Rebirth期Supergirl誌のVol. 1と2を読みました。実質的にはシリーズ5巻目と6巻目ですが、ナンバリングがリセットされてVol. 1からのスタートになっています。Vol. 4までのSteve Orlando氏のエピソードとはほぼ関係のないお話になっていますので、ここから読むことも可能です。でもやっぱり、単行本派が読む順番を間違えないで済むようにシリーズ内で何巻目かということは分かりやすくしてもらいたいものです。
Written by: Marc Andreyko, Dan Jurgens
Art by: Various, Sean Parsons, Kevin Maguire, Fco Plascencia, Eduardo Pansica, Julio Ferreira, Chris Sotomayor
Letterer: Tom Napolitano
Cover by: Stanley "Artgerm" Lau,Terry and Rachel Dodson, Yanicj Paquette, Nathan Fairbairn
発行年 2019年
公式サイトはこちら (Vol. 1)。
かつてSupergirl (スーパーガール、カーラ・ゾー・エル)が家族とともに暮らしていたクリプトン星。クリプトン星は滅びたが、滅ぼした犯人はRogol Zaarという人物らしいことが分かったのだった――というところから物語は始まります。
Orlando氏のスーパーガール誌と全然違うところから始まったぞと困惑していたら、どうもこの犯人が明らかになってきたエピソードは別のコミックで描かれていたらしいです。この記事で取り上げているVol. 1-2のストーリー全体がAction Comics誌やSuperman誌といったスーパーマン関係のコミックとのコラボストーリーといった雰囲気になっています。
複数のコミックでがっちりと同じ事件を描くようなイベントとは違って、あくまでもふんわりとコラボしている程度と言った印象は受けますが、たまに話が飛ぶ部分はあります。とはいっても、本文中の説明で「大体こんな感じだったんだろうなあ」と頭の中で補足すれば物語についていける感じです。
さて、クリプトン星を滅ぼした犯人らしき人物が明らかになったことで真相を突き止めるためにカーラは宇宙を駆け巡ることになります。手にはRogol Zaarの残した武器である大斧を持って、相棒はクリプトン星の生き残りの一人、犬のクリプトです。スーパーマンは別の仕事があるらしいので不参加です。

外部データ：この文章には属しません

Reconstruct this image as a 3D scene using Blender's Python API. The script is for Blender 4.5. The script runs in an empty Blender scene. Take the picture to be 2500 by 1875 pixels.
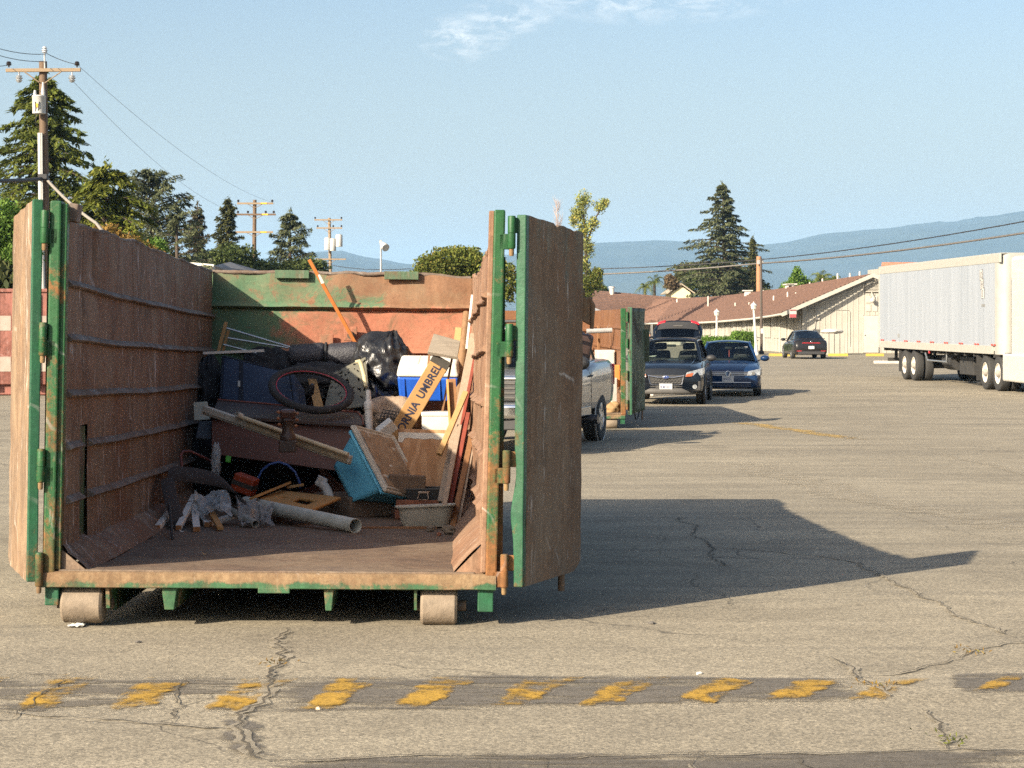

ということで、宇宙のあちこちでいろんなことを調べては衝突を繰り返すカーラの姿を読者は見ることになるのですが、非常に印象的なのはカーラの怒りでした。
もともとカーラは、2005年頃に再登場してから(感想はこちら)わりといつも怒っていたり不機嫌だったりするイメージがあります。
それは従兄弟のSuperman (スーパーマン、カル・エル)が温和な性格であることの対比でもあるでしょうし、クリプトン星を滅ぼされた怒りと嘆きを直接に引きずっていることでもあるでしょう。何も知らない赤ちゃんのうちに地球にやってきたスーパーマンは、クリプトン星滅亡を直接経験しているわけではないのでカーラとの温度差はありますね。
いつも怒っている印象のカーラは、New52期のシリーズでは「怒り」を原動力として戦うRed Lanternの一員になったことさえあるわけですが (感想はこちら)、筆者は今でも、カーラがRed Lantern入りするのは「有り」だったと思っています。他のRed Lanternメンバーもカーラのことをちゃんと評価してくれていましたしね。
そしてこのエピソードでカーラが手にするRogol Zaarの大斧は、持ち主の怒りと共鳴し力を発揮する武器――というわけで、カーラとの相性はぴったりです。
――ということは、クリプトン星を滅ぼした時のRogol Zaarもまた怒りに満ちていたということになるわけですが、果たしてその怒りは何が原因だったのか。
そして、Rogol Zaarの大斧を使いこなしつつあるカーラは、果たして怒りという感情に飲み込まれずにいられるのか。という点が見どころになっている作品です。
以下、ネタバレを含む感想です。
***ここからネタバレ***
Rogol Zaarの怒りは、彼の家族たちがクリプトン星人に殺されたことにあるようです。一方、カーラの怒りの暴走を止めたのはクリプトをはじめとする家族たちでした。
Rogol Zaarにもし良い仲間がいれば、クリプトン星を滅ぼすところまでは行かなかったのではないかな、と思います。その仲間を殺したのがかつてのクリプトン星人だとすれば、「因果は巡る」としか表現のしようがないと思いました。